All of these ponderings have unearthed some observations on why I am this way. I have systematically removed all emotional and most material obstacles that have kept me from my consistently independent path. Sometimes I’ve put up with confinement out of necessity, mostly for financial survival, but I have a low tolerance for restrictions that I haven’t chosen for myself. My ferocious protection of my freedom has brought me to this point, and now the leap must be leapt.
With a big birthday looming, I have begun to take stock of what I have that is truly important to me. The people who have stayed in my life this long have lived up to my very demanding relationship criteria. Whether family or friends, they have put up with my oftentimes surprising life choices, and with me. They are my baggage and my armor.
The practice in many religions of retreating from the world in order to be stronger when one returns to it is the opposite of my experience. I never feel more spiritual and connected to my true self than when I am moving and sensing change. So, knowing that, and not much else about what’s to come, I’m hoping for renewal in this new year.

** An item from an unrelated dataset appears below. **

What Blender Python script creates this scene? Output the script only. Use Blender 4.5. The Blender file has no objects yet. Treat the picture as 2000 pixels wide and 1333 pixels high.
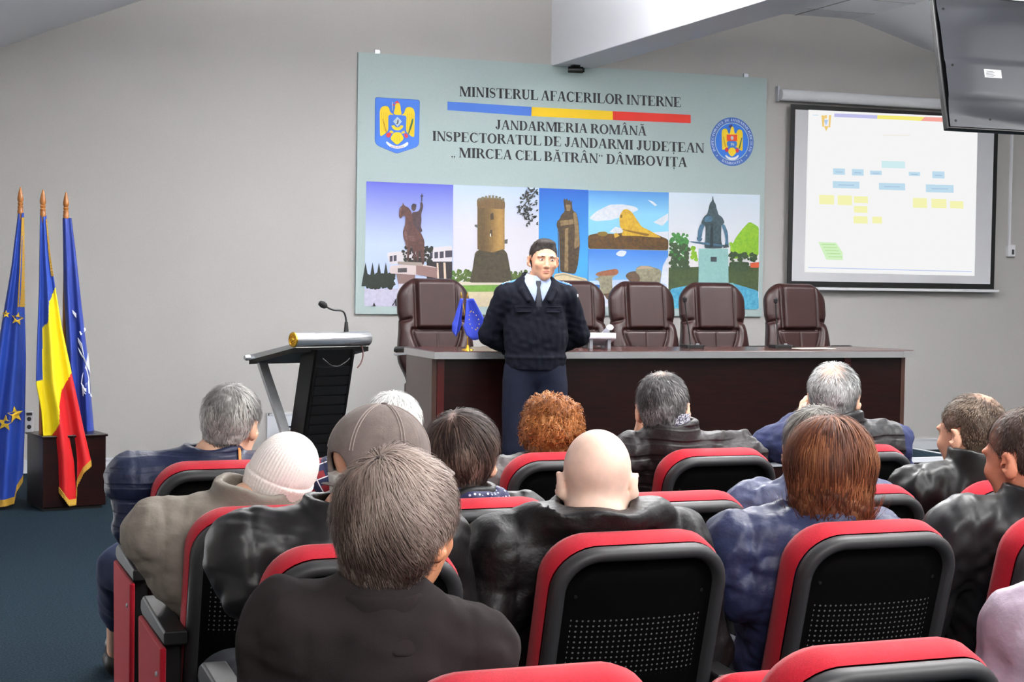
import bpy, bmesh, math, random
import numpy as np
import openvdb
from mathutils import Vector, Matrix, Euler
from mathutils.geometry import tessellate_polygon

SC = bpy.context.scene
COL = SC.collection
rnd = random.Random(7)

# ------------------------------------------------------------------ camera
F_PX = 3231.35
CAM_YAW, CAM_PITCH, CAM_ROLL = 0.3587, 0.0387, -0.0152
CAM_POS = Vector((0.0, -12.6231, 1.5))
_fw = Vector((math.sin(CAM_YAW) * math.cos(CAM_PITCH), math.cos(CAM_YAW) * math.cos(CAM_PITCH), -math.sin(CAM_PITCH)))
_r = Vector((math.cos(CAM_YAW), -math.sin(CAM_YAW), 0))
_u = _r.cross(_fw)
_c, _s = math.cos(CAM_ROLL), math.sin(CAM_ROLL)
CAM_R, CAM_U = _c * _r - _s * _u, _s * _r + _c * _u
cam_data = bpy.data.cameras.new('camera')
cam_data.sensor_width = 36.0
cam_data.lens = 36.0 * F_PX / 2000.0
cam_data.clip_start = 0.05
cam = bpy.data.objects.new('camera', cam_data)
COL.objects.link(cam)
cam.matrix_world = Matrix(((CAM_R.x, CAM_U.x, -_fw.x, CAM_POS.x), (CAM_R.y, CAM_U.y, -_fw.y, CAM_POS.y),
                           (CAM_R.z, CAM_U.z, -_fw.z, CAM_POS.z), (0, 0, 0, 1)))
SC.camera = cam

def U(u, w, axis, val):
    """where the sight line through photo pixel (u, w) meets a plane of the room"""
    d = (u - 1000) / F_PX * CAM_R - (w - 666.5) / F_PX * CAM_U + _fw
    return CAM_POS + d * ((val - CAM_POS[axis]) / d[axis])

def view_yaw(p):
    return math.atan2(p[0] - CAM_POS.x, p[1] - CAM_POS.y)

# ------------------------------------------------------------------ world, lights, exposure
world = bpy.data.worlds.new('world')
SC.world = world
world.use_nodes = True
world.node_tree.nodes['Background'].inputs[0].default_value = (0.9, 0.95, 1.0, 1)
world.node_tree.nodes['Background'].inputs[1].default_value = 0.3
SC.view_settings.view_transform = 'Standard'
SC.view_settings.look = 'None'
SC.view_settings.gamma = 1.0
SC.view_settings.use_curve_mapping = False
SC.view_settings.exposure = 0.56

def area(name, loc, sx, sy, watt, col=(1, 1, 1), aim=None):
    l = bpy.data.lights.new(name, 'AREA')
    l.shape = 'RECTANGLE'; l.size = sx; l.size_y = sy; l.energy = watt; l.color = col
    o = bpy.data.objects.new(name, l); COL.objects.link(o); o.location = loc
    if aim is not None:
        o.rotation_euler = (Vector(aim) - Vector(loc)).to_track_quat('-Z', 'Y').to_euler()
    return o

RIDGE_L, RIDGE_R, RIDGE_Z = 2.42, 7.87, 3.80
SLOPE_L, SLOPE_R = 0.41, 0.28
def ceil_z(x):
    if x < RIDGE_L: return RIDGE_Z - SLOPE_L * (RIDGE_L - x)
    if x > RIDGE_R: return RIDGE_Z - SLOPE_R * (x - RIDGE_R)
    return RIDGE_Z
# unseen suspended lamps added as fill: x, y, drop below the ceiling, watts down, watts up
FILL_LAMPS = [(3.2, -11.6, .6, 55, 60), (3.2, -8.6, .6, 55, 60), (3.2, -5.6, .6, 34, 80), (7.2, -11.6, .6, 55, 60), (7.2, -8.6, .6, 55, 60), (7.2, -5.6, .6, 34, 80),
         (1.4, -3.9, .2, 4, 190), (4.1, -3.6, .42, 12, 190), (7.3, -3.9, .34, 26, 290)]
for lx, ly, ld, wd, wu in FILL_LAMPS:
    area('added_ceiling_light', (lx, ly, ceil_z(lx) - ld - 0.06), 0.6, 1.2, wd, (1.0, 0.99, 0.975))
    area('added_uplight', (lx, ly, ceil_z(lx) - ld + 0.02), 0.6, 1.2, wu, (1.0, 0.99, 0.975), aim=(lx, ly + 0.001, 9))
# fill light added at the left side wall, which has no window
area('left_fill_light', (-0.93, -5.2, 1.7), 1.2, 5.0, 60, (0.96, 0.98, 1.0), aim=(5, -5.2, 2.9))
# the photographer's flash, bounced off the white ceiling above the camera
area('bounced_flash', (0.75, -12.9, 2.72), 1.3, 1.3, 76, (1.0, 0.98, 0.96), aim=(2.6, -7.5, 0.6))

# ------------------------------------------------------------------ materials
def lin(c):
    c = c / 255.0
    return c / 12.92 if c <= 0.04045 else ((c + 0.055) / 1.055) ** 2.4
def rgb(c):
    return (lin(c[0]), lin(c[1]), lin(c[2]), 1.0)
_mats = {}
def mat(name, col, rough=0.5, metal=0.0, spec=0.5, var=None, bump=None, quilt=None, sheen=0.0, coat=0.0, attr=False, aniso_scale=None, emit=0.0, sss=0.0):
    """var = (noise scale, second colour, contrast); bump = (noise scale, strength, distance)"""
    if name in _mats: return _mats[name]
    m = bpy.data.materials.new(name); m.use_nodes = True
    nt = m.node_tree; b = nt.nodes['Principled BSDF']
    I = b.inputs
    I['Base Color'].default_value = rgb(col); I['Roughness'].default_value = rough
    I['Metallic'].default_value = metal; I['Specular IOR Level'].default_value = spec
    if sheen: I['Sheen Weight'].default_value = sheen; I['Sheen Roughness'].default_value = 0.4
    if coat: I['Coat Weight'].default_value = coat; I['Coat Roughness'].default_value = 0.12
    if sss:
        I['Subsurface Weight'].default_value = sss
        I['Subsurface Radius'].default_value = (0.012, 0.005, 0.003)
    if emit:
        I['Emission Color'].default_value = rgb(col); I['Emission Strength'].default_value = emit
    def noise(scale, detail=4):
        tc = nt.nodes.new('ShaderNodeTexCoord'); src = tc.outputs['Object']
        if aniso_scale:
            mp = nt.nodes.new('ShaderNodeMapping'); mp.inputs['Scale'].default_value = aniso_scale
            nt.links.new(src, mp.inputs['Vector']); src = mp.outputs[0]
        n = nt.nodes.new('ShaderNodeTexNoise'); n.inputs['Scale'].default_value = scale; n.inputs['Detail'].default_value = detail
        nt.links.new(src, n.inputs['Vector']); return n
    if var:
        n = noise(var[0]); r = nt.nodes.new('ShaderNodeValToRGB')
        w = var[2] if len(var) > 2 else 0.2
        r.color_ramp.elements[0].position = 0.5 - w; r.color_ramp.elements[1].position = 0.5 + w
        r.color_ramp.elements[0].color = rgb(col); r.color_ramp.elements[1].color = rgb(var[1])
        nt.links.new(n.outputs['Fac'], r.inputs['Fac']); nt.links.new(r.outputs[0], I['Base Color'])
    if attr:
        a = nt.nodes.new('ShaderNodeAttribute'); a.attribute_name = 'tint'
        nt.links.new(a.outputs['Color'], I['Base Color'])
    if bump:
        n = noise(bump[0], 5); bp = nt.nodes.new('ShaderNodeBump')
        bp.inputs['Strength'].default_value = bump[1]; bp.inputs['Distance'].default_value = bump[2] if len(bump) > 2 else 0.01
        nt.links.new(n.outputs['Fac'], bp.inputs['Height']); nt.links.new(bp.outputs[0], I['Normal'])
    if quilt:                                                        # stitched channels: (spacing, depth)
        tc = nt.nodes.new('ShaderNodeTexCoord'); w = nt.nodes.new('ShaderNodeTexWave'); w.wave_type = 'BANDS'; w.bands_direction = 'Z'
        w.inputs['Scale'].default_value = 0.314 / quilt[0]; w.inputs['Distortion'].default_value = 3.2; w.inputs['Detail'].default_value = 1.0; w.inputs['Detail Scale'].default_value = 0.6
        r = nt.nodes.new('ShaderNodeValToRGB'); r.color_ramp.interpolation = 'EASE'; r.color_ramp.elements[1].position = 0.35
        bq = nt.nodes.new('ShaderNodeBump'); bq.inputs['Strength'].default_value = 1.0; bq.inputs['Distance'].default_value = quilt[1]
        nt.links.new(tc.outputs['Object'], w.inputs['Vector']); nt.links.new(w.outputs['Fac'], r.inputs[0]); nt.links.new(r.outputs[0], bq.inputs['Height'])
        if I['Normal'].links: nt.links.new(I['Normal'].links[0].from_socket, bq.inputs['Normal'])
        nt.links.new(bq.outputs[0], I['Normal'])
    _mats[name] = m
    return m

# ------------------------------------------------------------------ object helpers
def tag(o, label=None, cat=None, group=None, kind=None):
    if label: o['label'] = label
    if cat: o['category'] = cat
    if group: o['group'] = group
    if kind: o['kind'] = kind
    return o
def empty(name, loc=(0, 0, 0), rz=0.0, label=None, cat=None, group=None, kind=None):
    o = bpy.data.objects.new(name, None); COL.objects.link(o)
    o.empty_display_size = 0.1; o.location = loc; o.rotation_euler = (0, 0, rz)
    return tag(o, label, cat, group, kind)
def copy_tree(o, parent=None):
    c = o.copy(); COL.objects.link(c)
    if parent is not None: c.parent = parent
    for ch in list(o.children): copy_tree(ch, c)
    return c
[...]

Hi Jess, Thanks for your comment. Right now I think that there are many of us asking ourselves these kind of questions. This crisis has finally pushed me into the beginning of a real transition. Not to say that I’ve figured it out, but it’s a start. I wish you patience with your own hesitations.
Thank you so much for sharing this, Susan. I can very much relate to your crisis of hesitation.
Thanks Marie. It’s nice to know that I’m not alone in these moments of re-evaluation. I think that once we’ve begun, why not keep going and see where we’ll end up next.
Lovely article! As an American that has been abroad 15 odd years, I vacillate between being content & comfortable, when things are going well, and whistfully looking outside the physical & socially constructed boundaries of the life I chosen. In these moments wrought with challenges or often, just too much time to think, my thoughts meander towards: “what else could I be doing?” or “is this it?- as good as it gets?” Thanks for sharing your story.